In the present day, we can also observe a rather strange evolution of the photographic industry. The market share of analogue photography have ceased to decline and are now making progress. Tenuous progress although, but important enough to make industrialists release new films or re-introduce well-known emulsions, such as the Eastman Kodak Company and the Ektachrome.
Kodak Facebook webpage and the news about Ektachrome relaunch in 2018. Source: https://www.facebook.com/pg/kodak/posts/. (Accessed October 2, 2017.)
We can notice that many young people, born in the digital era, are now discovering a new philosophy of picture making through analogue photography. The physical relationship with the film to be loaded in the camera, the understanding of the latent image and the necessity to develop the exposed rolls can generate new excitement and passion for a still traditional way of making photographs.
Therefore photographic filters will always be necessary to better balance our analogue emulsions, at least for a couple of decades. Regarding Tri-X, Delta 100 or other well-known black and white films, photographic filters are still great tools to darken or lighten a specific colour of the photographed subject. They are principally used for landscape photography to change the general rendering of shades of grey: darken the blue sky to increase the contrast between the clouds and the sky (yellow or orange filter), and lighten the foliage of trees to lighten a forest (yellow-green or green filter) for instance. Coloured filters can also be used for black and white portrait or nude photography, to improve or soften skin tones like yellow or yellow-green filters.
A recent article about the use of filters for black & white analogue photography. Source: Vincent Moschetti, Petapixel, https://petapixel.com/2017/02/17/color-filters-affect-bw-photos/. (Accessed October 2, 2017.)
Considering the shooting of positive slides, which are balanced for a specific temperature of colour, colour-conversion and light-balancing filters are always good to achieve a correct neutrality of colours depending of the light source used. Pertaining to colour-compensating filters, they are useful to fine-tune the colorimetry of a photographic subject and are available in a specific colour, with several densities: yellow, magenta, cyan and sometimes red, green and blue. All in all, the use of filters for analogue photography increases the creative aspect of making pictures in our digital and sometimes aseptic twenty-first century. But you may argue: this notion of playing with filters to produce creative photography has already been conceptualized by the photographer Jean Coquin in the 1980s! And you would be right. But the story of the Cokin Company will wait another post. In the meantime, you can find a roll of black & white film and remove the dust from your old Canon AE-1 or Nikon F100…

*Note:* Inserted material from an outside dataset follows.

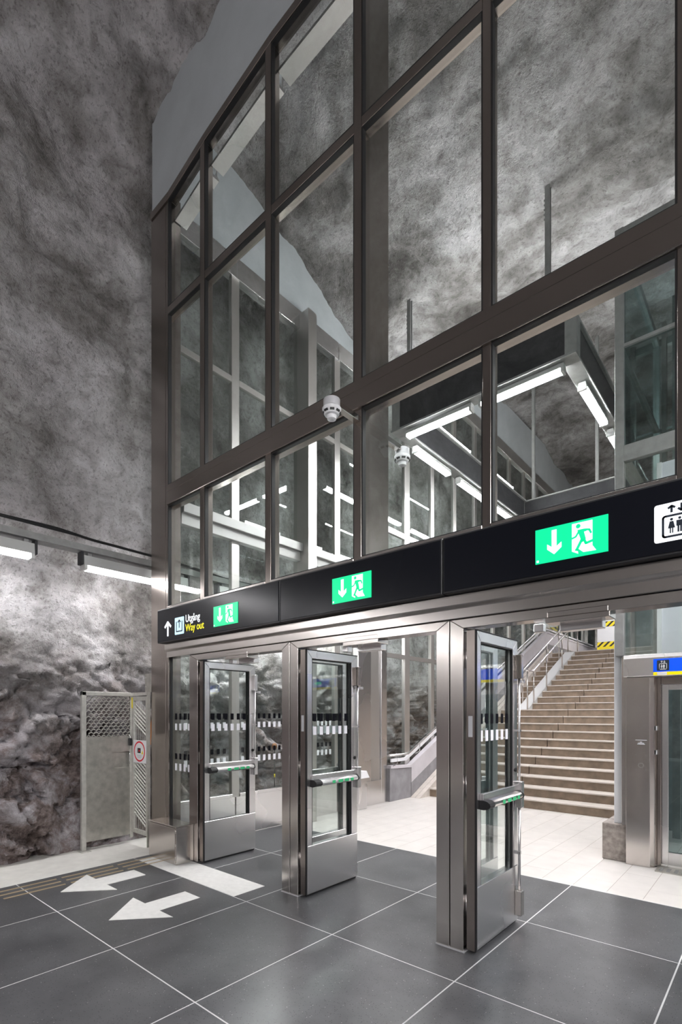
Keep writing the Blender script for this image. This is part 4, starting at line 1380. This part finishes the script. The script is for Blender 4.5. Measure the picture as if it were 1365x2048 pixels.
cable('black_cable', CABLE, [(-5.96, -8, 3.6), (-5.96, -4, 3.6), (-5.98, 0, 3.63), (-5.95, 1.6, 3.60), (-5.96, 2.1, 3.612), (-5.95, 2.6, 3.575), (-5.96, 3.2, 3.57), (-5.95, 4.5, 3.50), (-5.95, 6.5, 3.58)], 0.016, 'thick black cable running along the rock wall above the tray')
cable('black_cable', CABLE, [(-5.93, -8, 3.57), (-5.95, -3, 3.55), (-5.95, 0.5, 3.59), (-5.93, 1.7, 3.585), (-5.95, 2.3, 3.588), (-5.94, 2.9, 3.565), (-5.94, 3.6, 3.55), (-5.93, 5.0, 3.46), (-5.93, 6.6, 3.53)], 0.012, 'thinner black cable beside the thick one on the rock wall')
cable('grey_cable', BEAMF, [(-5.87, -8, 3.41), (-5.88, 0.6, 3.42), (-5.86, 1.8, 3.415), (-5.87, 3.2, 3.41), (-5.87, 6.8, 3.41)], 0.018, 'grey cable lying in the steel tray')

# unseen lamps and tray added on the other side to light the hall
HG = 'added batten lamps along the other side of the hall'
y = -7.5
while y < 2.5:
    lamp((5.6, y, 3.6), (5.6, y + 1.3, 3.6), 'added batten lamp along the other wall of the hall', HG, 0.12, hang=0.08, tm=TUBEWM)
    y += 2.2
tr2 = tag(MB().box(5.5, 5.7, -8.5, 3.0, 3.79, 3.86).build('cable_tray', GALV), 'added cable tray along the other wall of the hall', 'cable tray')
# one unseen suspended row added to brighten the hall floor and rock
HR = 'added suspended batten lamps over the hall'
HX, HZ = 2.4, 4.3
rail = tag(MB().box(HX - 0.04, HX + 0.04, -8.0, 2.2, HZ + 0.12, HZ + 0.2).build('added_lamp_rail', BEAMF), 'added suspended rail carrying lamps along the hall', 'lamp rail')
for y in (-7.75, -3.02, 1.9):
    MB().box(HX - 0.015, HX + 0.015, y - 0.015, y + 0.015, HZ + 0.2, 9.6).build('hanger_rod', BEAMF, rail)
for y in (-7.6, -6.0, -4.4, -2.8, -1.2, 0.4):
    lamp((HX, y, HZ), (HX, y + 1.3, HZ), 'added suspended batten lamp along the hall beside the viewer', HR, 0.12, hang=0.014, tm=TUBEHM, deep=0.07)
    if y in (-6.0, -2.8, 0.4):
        lamp((HX, y, HZ + 0.308), (HX, y + 1.3, HZ + 0.308), 'added suspended uplight along the hall beside the viewer', HR, 0.12, hang=0.0, tm=TUBEWM, up=True)

# ------------------------------------------------------------------ mesh gate by the rock
gt = thing('mesh_gate', (-6.1, 2.77, 0), 'galvanised gate with expanded mesh on top and sheet panel below, beside the rock', 'gate')
GA, G0, G1 = -6.10, 2.462, 3.075
MB().box(GA - 0.025, GA + 0.025, G0, G0 + 0.05, 0.0, 1.85).box(GA - 0.07, GA + 0.09, G0 - 0.03, G0 + 0.08, 0.0, 0.012).build('upright', GALVP, gt, 0.003)
MB().box(GA - 0.025, GA + 0.025, G0, G1, 1.805, 1.85).box(GA - 0.02, GA + 0.02, G1 - 0.035, G1, 0.06, 1.81).build('top_frame', GALVP, gt, 0.003)
MB().box(GA - 0.01, GA + 0.012, G0 + 0.02, G0 + 0.36, 0.10, 1.32).box(GA - 0.01, GA + 0.012, G0 + 0.36, G1 - 0.03, 1.13, 1.32).box(GA - 0.01, GA + 0.012, G0 + 0.36, G1 - 0.03, 0.10, 0.93).build('sheet_panel', GALV, gt)
box('handle_recess', GALV, gt, GA - 0.06, GA - 0.05, G0 + 0.34, G1 - 0.02, 0.91, 1.15)
MB().box(GA - 0.055, GA - 0.01, G0 + 0.35, G0 + 0.362, 0.93, 1.13).box(GA - 0.055, GA - 0.01, G0 + 0.36, G1 - 0.03, 0.922, 0.93).build('recess_lip', GALVP, gt)
m = MB()
rows, cols = 13, 9
pw, ph = (G1 - 0.035 - G0 - 0.05) / cols, (1.805 - 1.32) / rows
for r_ in range(rows + 1):
    for c_ in range(cols):
        y0 = G0 + 0.05 + pw * c_ + (pw / 2 if r_ % 2 else 0)
        z0 = 1.32 + ph * r_
        arc = [(y0 + pw * t, z0 + ph * 0.62 * math.sin(math.pi * t)) for t in (0, 0.25, 0.5, 0.75, 1)]
        for ((ya, za), (yb, zb)) in zip(arc, arc[1:]):
            if yb > G1 - 0.03 or za > 1.80 or zb > 1.80:
                continue
            m.quadbox([(GA - 0.004, ya, za - 0.004), (GA + 0.016, ya, za - 0.012), (GA + 0.016, yb, zb - 0.012), (GA - 0.004, yb, zb - 0.004),
                       (GA - 0.004, ya, za + 0.004), (GA + 0.016, ya, za - 0.004), (GA + 0.016, yb, zb - 0.004), (GA - 0.004, yb, zb + 0.004)])
tag(m.build('expanded_mesh', GALVP, gt), None, None, None, 'stuff')
# hinged mesh door between gate and post
md = thing('mesh_door', (-5.9, 3.07, 0.1), 'narrow mesh door with a red ring warning sign between gate and steel corner post', 'mesh door')
D0, D1, DY = -6.085, -5.70, 3.07
MB().box(D0, D0 + 0.055, DY - 0.015, DY + 0.015, 0.13, 1.80).box(D1 - 0.035, D1, DY - 0.015, DY + 0.015, 0.13, 1.80).box(D0 + 0.055, D1 - 0.035, DY - 0.015, DY + 0.015, 1.75, 1.80).box(D0 + 0.055, D1 - 0.035, DY - 0.015, DY + 0.015, 0.13, 0.18).build('door_frame', GALVP, md, 0.002)
box('top_bar', GALVP, md, D0, D1 + 0.015, DY - 0.02, DY + 0.02, 1.812, 1.85)
box('end_post', GALVP, md, D1 - 0.002, D1 + 0.014, DY - 0.02, DY + 0.02, 0.0, 1.85)
m = MB()
for k in range(44):
    z = 0.02 + k * 0.048
    xa, xb = D0 + 0.055, D1 - 0.035
    sl = 0.16
    z0, z1 = z + sl, z
    if z1 < 0.18 or z0 > 1.75 or (0.95 < z < 1.28):
        continue
    m.quadbox([(xa, DY - 0.005, z0), (xb, DY - 0.005, z1), (xb, DY + 0.008, z1 + 0.006), (xa, DY + 0.008, z0 + 0.006), (xa, DY - 0.005, z0 + 0.008), (xb, DY - 0.005, z1 + 0.008), (xb, DY + 0.008, z1 + 0.014), (xa, DY + 0.008, z0 + 0.014)])
for k in range(6):
    x = D0 + 0.09 + k * 0.045
    m.box(x, x + 0.005, DY + 0.002, DY + 0.007, 0.18, 1.75)
tag(m.build('mesh_infill', GALVP, md), None, None, None, 'stuff')
ws = box('warning_sign', PAPER, md, D0 + 0.065, D1 - 0.012, DY - 0.022, DY - 0.016, 0.995, 1.27)
tag(ws, 'white plate with red prohibition ring')
cx, cz, ry = D0 + 0.215, 1.135, DY - 0.022
o_ = [(cx + 0.125 * math.cos(2 * math.pi * i / 32), cz + 0.115 * math.sin(2 * math.pi * i / 32)) for i in range(32)]
MB().stroke(o_ + [o_[0]], 0.018, ry - 0.001, ry, disc=False).build('red_ring', RED, ws)
MB().box(cx - 0.045, cx + 0.03, ry - 0.001, ry, cz - 0.02, cz + 0.04).build('black_mark', RUBBER, ws)
MB().prism([(cx - 0.02, cz - 0.005), (cx + 0.02, cz + 0.005), (cx - 0.01, cz + 0.025)], 'y', ry - 0.002, ry - 0.001).build('red_mark', RED, ws)
MB().prism([(cx + 0.045, cz - 0.03), (cx + 0.095, cz - 0.03), (cx + 0.07, cz + 0.015)], 'y', ry - 0.001, ry).build('yellow_triangle', YTAG, ws)
m = MB()
for k in range(3):
    m.box(cx - 0.06 + 0.008 * k, cx + 0.06 - 0.008 * k, ry - 0.001, ry, cz - 0.05 - k * 0.014, cz - 0.044 - k * 0.014)
m.build('small_print', GPLAST, ws)
box('yellow_tag', YTAG, md, D0 + 0.008, D0 + 0.035, DY - 0.0165, DY - 0.015, 1.66, 1.79)
pk = thing('padlock', (-6.06, 3.03, 1.22), 'dark padlock hanging from the gate latch', 'padlock')
box('lock_body', BLACKF, pk, D0 - 0.035, D0 + 0.03, DY - 0.055, DY - 0.02, 1.20, 1.29, 0.004)
MB().tube([(D0 - 0.02 + 0.035 * t, DY - 0.037, 1.28 + 0.05 * math.sin(math.pi * t)) for t in [i / 8 for i in range(9)]], 0.006, 8).build('shackle', SATIN, pk)
MB().tube([(D0 - 0.01, DY - 0.03, 1.2), (D0 - 0.015, DY - 0.03, 1.06), (D0 - 0.01, DY - 0.028, 0.97)], 0.008, 8).build('latch_bar', SATIN, pk)
jb = thing('junction_plate', (-5.8, 3.2, 1.9), 'small perforated steel box on the rock above the mesh door', 'bracket')
box('plate', GALV, jb, -6.02, -5.70, 3.20, 3.23, 1.86, 2.09)
for (x, z) in ((-6.0, 1.93), (-6.0, 2.04), (-5.78, 1.93), (-5.78, 2.04)):
    MB().disc(x, z, 0.008, 3.198, 3.2, 10).build('rivet', SATIN, jb)
cable('orange_cable', ORANGE, [(-5.735, 3.236, 2.0), (-5.80, 3.236, 1.8), (-5.95, 3.24, 1.45), (-6.0, 3.26, 1.2)], 0.008, 'orange cable hanging behind the mesh door')

# ------------------------------------------------------------------ small things inside
bn = thing('waste_bin', (-5.3, 6.6, 0), 'narrow pale steel bin with slanted lid by the clad column', 'bin')
box('bin_body', SATIN, bn, -5.36, -5.24, 6.50, 6.72, 0.0, 0.52, 0.006)
MB().prism([(6.48, 0.52), (6.74, 0.52), (6.66, 0.64), (6.48, 0.64)], 'x', -5.37, -5.20).build('bin_lid', WPLAST, bn, 0.004)
mk = thing('marker_pole', (-5.6, 4.98, 0), 'thin pole with a round brown knob standing behind the partition glass', 'pole')
MB().tube([(-5.6, 4.98, 0.0), (-5.6, 4.98, 1.08)], 0.008, 8).build('pole', RUBBER, mk)
MB().tube([(-5.6, 4.98, 1.07), (-5.6, 4.98, 1.08), (-5.6, 4.98, 1.115), (-5.6, 4.98, 1.15), (-5.6, 4.98, 1.16)], [0.01, 0.03, 0.04, 0.03, 0.01], 14).build('knob', KNOB, mk)
MB().tube([(-5.6, 4.98, 0.66), (-5.6, 4.98, 0.71)], 0.011, 8).build('yellow_clip', YTAG, mk)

Nicolas Le Guern, January 2018.
Footnotes:
[1] Mr Schitz, « Pour corriger la dominante bleue des Autochromes », Communication faite à la Séance de la Section des Couleurs du mercredi 15 décembre 1920, Bulletin de la Société française de Photographie vol.8, n°1 (janvier 1921) : pp. 22-24.
[2] This illustration is also used by the Timeline of Historical Film Colors project online created in 2012 under the supervision of Barbara Flueckiger. For more information about the early cinematographic processes, please consult the excellent database at http://zauberklang.ch/filmcolors/.
[3] A panchromatic emulsion is sensitive to the complete visible spectrum, so from the dark blue (near 400nm) to the dark red (near 700nm).
[4] Kenneth Mees, From Dry Plates to Ektachrome Film. A story a Photographic Research, Ziff-Davis Publishing Company, Eastman Kodak Company, New York, 1961, 37-38. This book, the last of Mees’ publications, is a must have for everyone interested in the technologies of twentieth century photography.